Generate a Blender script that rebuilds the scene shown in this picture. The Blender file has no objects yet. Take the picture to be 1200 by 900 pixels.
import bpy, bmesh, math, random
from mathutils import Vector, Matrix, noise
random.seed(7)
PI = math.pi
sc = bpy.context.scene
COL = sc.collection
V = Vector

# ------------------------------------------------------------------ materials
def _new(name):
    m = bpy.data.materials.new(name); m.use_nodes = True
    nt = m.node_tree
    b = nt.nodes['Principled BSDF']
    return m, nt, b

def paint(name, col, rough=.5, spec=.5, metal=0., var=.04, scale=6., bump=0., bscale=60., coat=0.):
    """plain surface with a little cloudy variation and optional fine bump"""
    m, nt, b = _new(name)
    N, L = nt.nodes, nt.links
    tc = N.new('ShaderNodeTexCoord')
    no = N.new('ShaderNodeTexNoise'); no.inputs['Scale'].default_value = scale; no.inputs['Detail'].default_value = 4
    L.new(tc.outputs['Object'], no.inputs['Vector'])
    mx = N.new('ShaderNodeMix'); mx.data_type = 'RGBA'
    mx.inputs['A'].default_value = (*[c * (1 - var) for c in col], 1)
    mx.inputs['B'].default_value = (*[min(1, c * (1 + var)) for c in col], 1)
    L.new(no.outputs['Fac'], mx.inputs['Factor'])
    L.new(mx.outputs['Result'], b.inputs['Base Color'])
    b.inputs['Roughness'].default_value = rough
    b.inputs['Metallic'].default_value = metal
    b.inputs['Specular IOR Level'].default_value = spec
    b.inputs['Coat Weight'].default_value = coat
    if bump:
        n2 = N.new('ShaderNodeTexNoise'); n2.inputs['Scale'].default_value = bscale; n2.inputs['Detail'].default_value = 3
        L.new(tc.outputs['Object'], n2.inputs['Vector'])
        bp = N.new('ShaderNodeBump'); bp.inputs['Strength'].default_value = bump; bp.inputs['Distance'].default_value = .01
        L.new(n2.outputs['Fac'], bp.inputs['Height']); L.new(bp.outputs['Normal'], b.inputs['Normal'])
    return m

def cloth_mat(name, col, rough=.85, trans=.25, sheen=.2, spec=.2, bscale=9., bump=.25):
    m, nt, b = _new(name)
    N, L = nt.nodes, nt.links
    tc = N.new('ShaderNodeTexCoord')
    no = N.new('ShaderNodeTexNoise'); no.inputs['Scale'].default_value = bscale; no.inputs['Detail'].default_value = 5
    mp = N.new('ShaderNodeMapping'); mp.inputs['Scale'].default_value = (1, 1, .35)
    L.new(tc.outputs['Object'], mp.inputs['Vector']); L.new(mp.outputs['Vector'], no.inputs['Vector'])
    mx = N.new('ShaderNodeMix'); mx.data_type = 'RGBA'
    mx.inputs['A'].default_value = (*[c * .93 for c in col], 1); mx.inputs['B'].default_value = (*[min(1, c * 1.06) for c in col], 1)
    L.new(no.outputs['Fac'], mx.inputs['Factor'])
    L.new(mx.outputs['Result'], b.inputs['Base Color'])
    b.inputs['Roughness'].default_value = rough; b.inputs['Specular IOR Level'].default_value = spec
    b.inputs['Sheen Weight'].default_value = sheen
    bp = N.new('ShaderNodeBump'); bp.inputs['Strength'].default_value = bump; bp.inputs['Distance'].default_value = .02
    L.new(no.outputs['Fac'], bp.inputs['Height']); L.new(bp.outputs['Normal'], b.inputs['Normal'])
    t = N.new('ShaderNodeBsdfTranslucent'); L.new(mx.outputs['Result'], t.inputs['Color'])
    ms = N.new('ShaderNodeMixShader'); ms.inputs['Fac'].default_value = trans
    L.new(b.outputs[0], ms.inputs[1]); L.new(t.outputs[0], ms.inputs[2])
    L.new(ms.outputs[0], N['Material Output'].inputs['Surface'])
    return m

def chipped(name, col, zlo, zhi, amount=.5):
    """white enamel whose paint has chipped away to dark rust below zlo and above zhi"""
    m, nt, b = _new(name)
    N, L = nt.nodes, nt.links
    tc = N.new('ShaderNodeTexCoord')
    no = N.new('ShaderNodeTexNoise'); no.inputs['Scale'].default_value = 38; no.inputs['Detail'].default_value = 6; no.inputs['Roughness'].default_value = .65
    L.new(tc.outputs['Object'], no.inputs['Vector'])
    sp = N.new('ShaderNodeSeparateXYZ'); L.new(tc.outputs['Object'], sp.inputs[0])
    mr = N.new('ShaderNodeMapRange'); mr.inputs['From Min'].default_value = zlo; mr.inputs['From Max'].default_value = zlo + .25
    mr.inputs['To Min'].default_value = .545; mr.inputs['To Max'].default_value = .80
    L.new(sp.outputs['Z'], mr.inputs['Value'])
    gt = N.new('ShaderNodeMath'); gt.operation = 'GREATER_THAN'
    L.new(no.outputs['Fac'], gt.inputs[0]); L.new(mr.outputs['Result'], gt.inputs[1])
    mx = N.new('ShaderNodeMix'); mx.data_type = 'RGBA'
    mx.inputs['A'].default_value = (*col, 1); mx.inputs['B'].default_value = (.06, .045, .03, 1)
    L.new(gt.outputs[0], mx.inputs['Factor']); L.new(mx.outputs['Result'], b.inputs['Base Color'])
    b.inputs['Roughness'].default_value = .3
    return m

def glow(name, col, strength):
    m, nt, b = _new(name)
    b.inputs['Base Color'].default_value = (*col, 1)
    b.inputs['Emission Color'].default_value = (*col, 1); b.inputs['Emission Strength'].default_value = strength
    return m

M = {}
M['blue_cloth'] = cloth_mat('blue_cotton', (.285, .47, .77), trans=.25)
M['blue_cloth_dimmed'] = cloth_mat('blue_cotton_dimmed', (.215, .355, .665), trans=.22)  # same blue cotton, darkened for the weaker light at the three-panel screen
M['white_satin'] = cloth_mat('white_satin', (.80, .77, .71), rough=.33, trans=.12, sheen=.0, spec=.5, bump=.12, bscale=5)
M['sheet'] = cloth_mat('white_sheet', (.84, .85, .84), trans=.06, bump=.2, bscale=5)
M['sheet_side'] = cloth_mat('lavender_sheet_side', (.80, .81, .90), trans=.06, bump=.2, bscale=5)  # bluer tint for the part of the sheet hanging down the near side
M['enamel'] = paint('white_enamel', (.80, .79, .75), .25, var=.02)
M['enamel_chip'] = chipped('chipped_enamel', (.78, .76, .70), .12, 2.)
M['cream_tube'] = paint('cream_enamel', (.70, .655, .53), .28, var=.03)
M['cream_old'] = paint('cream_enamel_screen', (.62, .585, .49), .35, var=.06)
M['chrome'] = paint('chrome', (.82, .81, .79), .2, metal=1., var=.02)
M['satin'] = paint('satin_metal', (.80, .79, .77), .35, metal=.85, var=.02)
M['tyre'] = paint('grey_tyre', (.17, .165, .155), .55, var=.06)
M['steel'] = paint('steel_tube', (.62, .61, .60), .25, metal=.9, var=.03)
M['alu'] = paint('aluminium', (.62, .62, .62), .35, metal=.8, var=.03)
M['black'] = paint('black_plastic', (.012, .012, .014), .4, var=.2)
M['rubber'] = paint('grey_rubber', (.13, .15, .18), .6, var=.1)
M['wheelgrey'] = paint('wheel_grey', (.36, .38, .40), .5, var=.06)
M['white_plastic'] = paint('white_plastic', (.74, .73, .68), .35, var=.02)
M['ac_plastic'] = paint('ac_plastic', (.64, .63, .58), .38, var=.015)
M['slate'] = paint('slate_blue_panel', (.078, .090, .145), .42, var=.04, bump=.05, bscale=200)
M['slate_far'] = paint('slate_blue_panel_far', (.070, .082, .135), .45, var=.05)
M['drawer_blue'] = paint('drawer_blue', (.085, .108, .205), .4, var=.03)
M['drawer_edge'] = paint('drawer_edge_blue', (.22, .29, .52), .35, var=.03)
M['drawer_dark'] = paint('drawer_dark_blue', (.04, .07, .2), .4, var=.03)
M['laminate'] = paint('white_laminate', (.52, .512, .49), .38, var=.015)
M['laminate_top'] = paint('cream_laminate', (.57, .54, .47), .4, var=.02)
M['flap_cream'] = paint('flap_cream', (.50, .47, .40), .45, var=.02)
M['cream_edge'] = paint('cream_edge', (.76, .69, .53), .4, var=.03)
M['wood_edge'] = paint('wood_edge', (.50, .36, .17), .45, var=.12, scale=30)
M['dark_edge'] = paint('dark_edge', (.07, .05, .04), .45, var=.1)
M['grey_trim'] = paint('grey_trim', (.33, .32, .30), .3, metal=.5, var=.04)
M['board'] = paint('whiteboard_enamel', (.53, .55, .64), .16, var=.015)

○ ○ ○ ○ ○

PROBLEM DESCRIPTION: Print, unaltered, every line from the beginning of the material down to the line with "return m, nt, b".

IN RESPONSE:
Generate a Blender script that rebuilds the scene shown in this picture. The Blender file has no objects yet. Take the picture to be 1200 by 900 pixels.
import bpy, bmesh, math, random
from mathutils import Vector, Matrix, noise
random.seed(7)
PI = math.pi
sc = bpy.context.scene
COL = sc.collection
V = Vector

# ------------------------------------------------------------------ materials
def _new(name):
    m = bpy.data.materials.new(name); m.use_nodes = True
    nt = m.node_tree
    b = nt.nodes['Principled BSDF']
    return m, nt, b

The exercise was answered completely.